§ **Information supplied**
· · · · ·

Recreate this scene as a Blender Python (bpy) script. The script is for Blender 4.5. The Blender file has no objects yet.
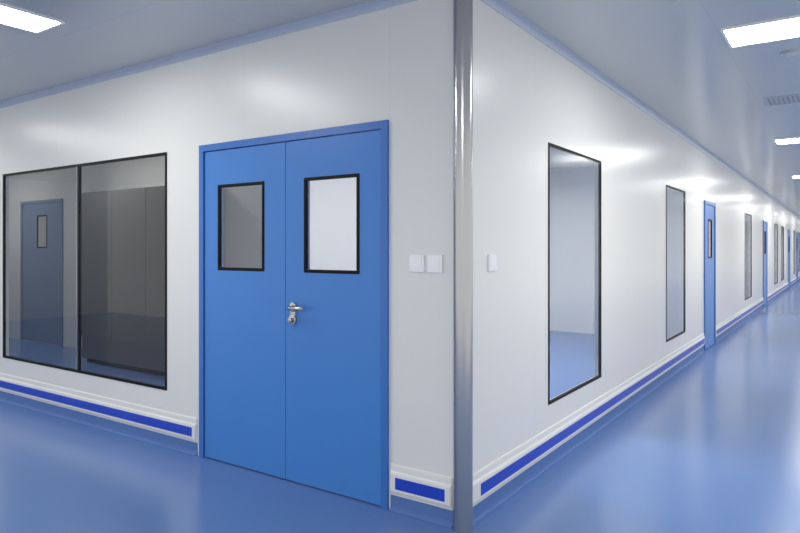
import bpy, bmesh, math
from mathutils import Matrix, Vector
sc = bpy.context.scene
try:
    sc.view_settings.view_transform = 'Standard'
    sc.view_settings.look = 'None'
except Exception as e:
    print(e)
COL = sc.collection
H = 2.83          # ceiling height
WL = {}

# ------------------------------------------------------------ materials
def s2l(c):
    return tuple((v/255/12.92 if v/255 <= 0.04045 else ((v/255+0.055)/1.055)**2.4) for v in c) + (1.0,)

def base_mat(name, rgb, rough=0.5, metal=0.0, spec=0.5, coat=0.0, noise=0.03, nscale=3.0, bump=0.0, bscale=40):
    m = bpy.data.materials.new(name); m.use_nodes = True
    nt = m.node_tree; b = nt.nodes['Principled BSDF']
    nz = nt.nodes.new('ShaderNodeTexNoise'); nz.inputs['Scale'].default_value = nscale
    nz.inputs['Detail'].default_value = 3
    geo = nt.nodes.new('ShaderNodeNewGeometry')
    nt.links.new(geo.outputs['Position'], nz.inputs['Vector'])
    mx = nt.nodes.new('ShaderNodeMix'); mx.data_type = 'RGBA'
    c = s2l(rgb)
    mx.inputs['A'].default_value = tuple(v*(1-noise) for v in c[:3])+(1,)
    mx.inputs['B'].default_value = tuple(min(1, v*(1+noise)) for v in c[:3])+(1,)
    nt.links.new(nz.outputs['Fac'], mx.inputs['Factor'])
    nt.links.new(mx.outputs['Result'], b.inputs['Base Color'])
    b.inputs['Roughness'].default_value = rough
    b.inputs['Metallic'].default_value = metal
    b.inputs['Specular IOR Level'].default_value = spec
    b.inputs['Coat Weight'].default_value = coat
    b.inputs['Coat Roughness'].default_value = 0.12
    if bump > 0:
        n2 = nt.nodes.new('ShaderNodeTexNoise'); n2.inputs['Scale'].default_value = bscale
        nt.links.new(geo.outputs['Position'], n2.inputs['Vector'])
        bp = nt.nodes.new('ShaderNodeBump'); bp.inputs['Strength'].default_value = bump
        bp.inputs['Distance'].default_value = 0.01
        nt.links.new(n2.outputs['Fac'], bp.inputs['Height'])
        nt.links.new(bp.outputs['Normal'], b.inputs['Normal'])
    return m

def add_seams(m, specs, dark=0.75):
    """specs: list of (axis 0/1/2, spacing, offset, width) thin panel joints"""
    nt = m.node_tree; b = nt.nodes['Principled BSDF']
    src = b.inputs['Base Color'].links[0].from_socket
    geo = nt.nodes.new('ShaderNodeNewGeometry')
    sep = nt.nodes.new('ShaderNodeSeparateXYZ'); nt.links.new(geo.outputs['Position'], sep.inputs[0])
    tot = None
    for ax, sp, off, w in specs:
        a = nt.nodes.new('ShaderNodeMath'); a.operation = 'ADD'; a.inputs[1].default_value = off+1000*sp
        nt.links.new(sep.outputs[ax], a.inputs[0])
        d = nt.nodes.new('ShaderNodeMath'); d.operation = 'MODULO'; d.inputs[1].default_value = sp
        nt.links.new(a.outputs[0], d.inputs[0])
        l = nt.nodes.new('ShaderNodeMath'); l.operation = 'LESS_THAN'; l.inputs[1].default_value = w
        nt.links.new(d.outputs[0], l.inputs[0])
        if tot is None: tot = l.outputs[0]
        else:
            mm = nt.nodes.new('ShaderNodeMath'); mm.operation = 'MAXIMUM'
            nt.links.new(tot, mm.inputs[0]); nt.links.new(l.outputs[0], mm.inputs[1]); tot = mm.outputs[0]
    mx = nt.nodes.new('ShaderNodeMix'); mx.data_type = 'RGBA'; mx.blend_type = 'MULTIPLY'
    mx.inputs['B'].default_value = (dark, dark, dark, 1)
    nt.links.new(src, mx.inputs['A']); nt.links.new(tot, mx.inputs['Factor'])
    nt.links.new(mx.outputs['Result'], b.inputs['Base Color'])

def glass_mat(name, tint, f0=0.05, f90=0.9, rough=0.02):
    """thin pane: tinted transmission plus Schlick reflection, same from both sides"""
    m = bpy.data.materials.new(name); m.use_nodes = True
    nt = m.node_tree; nt.nodes.clear()
    out = nt.nodes.new('ShaderNodeOutputMaterial')
    t = nt.nodes.new('ShaderNodeBsdfTransparent'); t.inputs[0].default_value = tuple(tint)+(1,)
    g = nt.nodes.new('ShaderNodeBsdfGlossy'); g.inputs['Roughness'].default_value = rough
    lw = nt.nodes.new('ShaderNodeLayerWeight'); lw.inputs['Blend'].default_value = 0.5
    pw = nt.nodes.new('ShaderNodeMath'); pw.operation = 'POWER'; pw.inputs[1].default_value = 5
    ma = nt.nodes.new('ShaderNodeMath'); ma.operation = 'MULTIPLY_ADD'
    ma.inputs[1].default_value = f90-f0; ma.inputs[2].default_value = f0
    mix = nt.nodes.new('ShaderNodeMixShader')
    nt.links.new(lw.outputs['Facing'], pw.inputs[0]); nt.links.new(pw.outputs[0], ma.inputs[0])
    nt.links.new(ma.outputs[0], mix.inputs[0])
    nt.links.new(t.outputs[0], mix.inputs[1]); nt.links.new(g.outputs[0], mix.inputs[2])
    nt.links.new(mix.outputs[0], out.inputs[0])
    return m

def emis_mat(name, strength, rgb=(1, 1, 1)):
    m = bpy.data.materials.new(name); m.use_nodes = True
    b = m.node_tree.nodes['Principled BSDF']
    b.inputs['Base Color'].default_value = (.9, .9, .9, 1)
    b.inputs['Emission Color'].default_value = tuple(rgb)+(1,)
    b.inputs['Emission Strength'].default_value = strength
    return m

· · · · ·

§ **Prompt**
Only the lines from the start of the material through the line containing "return tuple((v/255/12.92 if" should be transcribed. Pictures stay out.

§ **Solved problem**
Recreate this scene as a Blender Python (bpy) script. The script is for Blender 4.5. The Blender file has no objects yet.
import bpy, bmesh, math
from mathutils import Matrix, Vector
sc = bpy.context.scene
try:
    sc.view_settings.view_transform = 'Standard'
    sc.view_settings.look = 'None'
except Exception as e:
    print(e)
COL = sc.collection
H = 2.83          # ceiling height
WL = {}

# ------------------------------------------------------------ materials
def s2l(c):
    return tuple((v/255/12.92 if v/255 <= 0.04045 else ((v/255+0.055)/1.055)**2.4) for v in c) + (1.0,)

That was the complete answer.